The 187-km stretch on the National Highway 66 between Kundapur and Goa border via Karwar is all set for widening with the National Highways Authority of India (NHAI) inviting bids (Request For Proposal) for taking up the work.
The last date for receiving the RFP would be March 30, 2012, according to a February 16, 2012, notification by the NHAI available in the public domain.
Official sources told The Hindu that the NHAI had invited bids after Public Private Partnership Appraisal Committee (PPAC), under the Union Department of Economic Affairs, Union Ministry of Finance, approved the project recently. The project would cost around Rs. 1,655 crore, they said.
PPAC is an inter-ministerial committee in charge of approving infrastructure projects. According to the February 16 notification by the NHAI, it had shortlisted 35 companies who were eligible for bidding for taking up the project. The companies had been shortlisted after evaluating their December 5, 2011, applications for their request for qualification (RFQ) for bidding.
According to the notification, the stretch of the highway would be widened as four/six lanes under phase IV of the National Highways Development Project (NHDP).
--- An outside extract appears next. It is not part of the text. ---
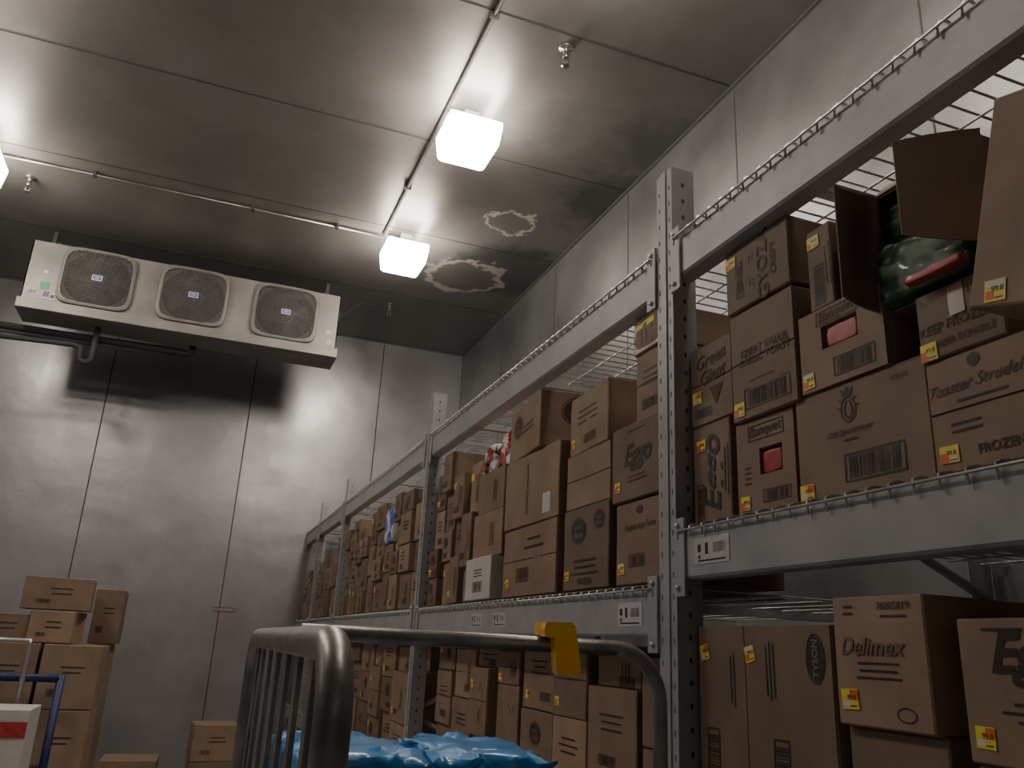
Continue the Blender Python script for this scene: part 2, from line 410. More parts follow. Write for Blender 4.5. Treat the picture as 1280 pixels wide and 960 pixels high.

It would be taken up under Design, Build, Finance, Operate, and Transfer (DBFOT) Toll basis.
The stretch proposed for widening was part of the 296-km highway from Goa border (near Karwar) to Kerala border (near Talapady) in the State.
The stretch between Kundapur and Talapady, via Mangalore, on the same highway is now being widened by the NHAI under phase III of the NHDP. With the new project on the anvil, the highway passing through Dakshina Kannada, Udupi, and Uttara Kannada districts via Karwar, Ankola, Kumta, Honnavar, Bhatkal, Kundapur, Udupi, Surathkal, Mangalore, Thokkottu, and Talapady is all set to get a facelift.
A main feature under the project is an elevated highway of 350-metre length and 12-metre width which would come up at Maravanthe, a tourist spot, where the existing highway passes through a narrow stretch between the sea and the river.
The elevated highway would be built across the river while the surface level of the existing highway would be raised by about a metre and strengthened, sources said.
Quoting the final feasibility report of the project prepared by a private company, the sources said that 14 major bridges, 41 minor bridges, six road-over-bridges (RoBs), and three road-under-bridges (RuBs) would be built.
Four tunnels and an equal number of flyovers would be built.
There would be 53 bus bays and four truck bays.
The Government would have to acquire 260 hectares of private land in 66 villages and 122 hectares of forestland for completing the project, the sources said.